The last big health scare happened 100 years ago. It was the Spanish flu of 1918, the year my parents got married. Dad was very sick with flu the day of their wedding.
They moved onto land seven miles southeast of Winkler, cleared the bush for a farmyard, planted a vegetable garden and built a garage in which they lived the first winter.
They built a house and moved in well before the next winter. My oldest sister Helen was born.
Dad was an artistic gardener. A lot of planning went into the farmyard he established with rows of poplar trees and caragana bushes. A park next to the house became a beautiful area of flowers and shrubs with rock garden mounds in the middle of the lawn he kept trimmed. Through the rocks grow big white peonies. He had his friend Abe Goertz write poetry in fine calligraphy on metal plates that he placed in bare corners. People came from town on Sunday afternoons to see the park and eat watermelon and rollkuchen (deep-fried pastry) under the canopy of a huge picnic table.
Our place was a social centre. One year it won an award for being the most beautiful farm in Manitoba, and people from miles around came to see it. While there they would be served a bowl of Mom’s famous chicken soup. It was called Poplar Grove Farm.
Dad was a good host and built playthings on the yard for visitors to enjoy, including a volleyball net, a merry-go-round and a playhouse.
One summer my cousin Don Kroeker got a mini-car driven by a Briggs and Stratton motor.
I wanted one, so my Dad and I went to the village smithy in Neuenburg where Dad explained to Mr. Duerksen what he wanted. Two weeks later it was ready. What fun I had driving up and down the road to the pillared farm gate.
Alas!
I crashed the car into one of the pillars, and that was that. Dad never got it fixed.
One Sunday, late in the afternoon, I decided my tricycle needed a paint job. I went to the woodshed, opened a quarter-gallon pail and threw red paint all over my trike, also the workbench and floor of Dad’s beloved shop.

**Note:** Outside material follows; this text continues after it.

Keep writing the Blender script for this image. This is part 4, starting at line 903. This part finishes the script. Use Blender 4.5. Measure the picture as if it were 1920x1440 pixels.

He came to check what I was doing. His eyes went wide as he surveyed his beloved workshop splattered with paint.
“What am I going to do with you,” he said.
“Give me a licking and let me go play,” I said. I got the licking but had to go straight to bed. No more playing that evening.
We had a hired man. His name was Ed Unrau. He and Netta with their new little boy Leroy lived in a small house at the east end of the farmyard. (That little boy later became head of communications at the University of Manitoba in Winnipeg.
A radio show called “Jake and the Kid” was popular on the CBC. It was about a hired man in Crocus, Saskatchewan, based on a book by W. O. Mitchell.
I listened to it every week, strongly identifying with the son of Jake’s boss.
Ed and I were like those two. Sometimes when Dad was off the yard for the day, Ed would build me things in the barn’s worskshop.
One Wednesday evening when Mom and Dad went to mid-week church in town, Ed and I went to visit the “Gypsies” camped by the bush just outside the pillared farm gate. They were Lakota Sioux from the Black Hills. Each summer the men worked the harvest, following it from south to north.
I never told my Dad we went to visit them because that was verboten!
A big event in fall was hog-slaughtering day when the neighbours would come to help. My Dad was a conscientious objector. No guns on his yard, thank you! But for this event my cousin Walter Kroeker was allowed to bring a .22-calibre rifle. The barrel was shoved up the pig’s snout and the bullet was fired straight into the brain, an instant kill.
All kinds of wonderful things emerged from the carcass that hung from a big hook off a rafter in the pig barn…bacon slabs, pork chops, liver, pork hocks, crackling and lard. A huge pot of boiling water was used to prepare these products for winter storage.
Farm life ended for me when I was just a teenager. Dad sold the yard and buildings to Kroeker Farms, and we had an auction sale of our furnishings and belongings, and the farm implements.
It took a while to settle into the new house in Winnipeg,, so we lived for a month in a cleaned-out chicken coop on the farm that was no longer ours. There was no electricity in that little shack, so we spent our evenings reading by candlelight.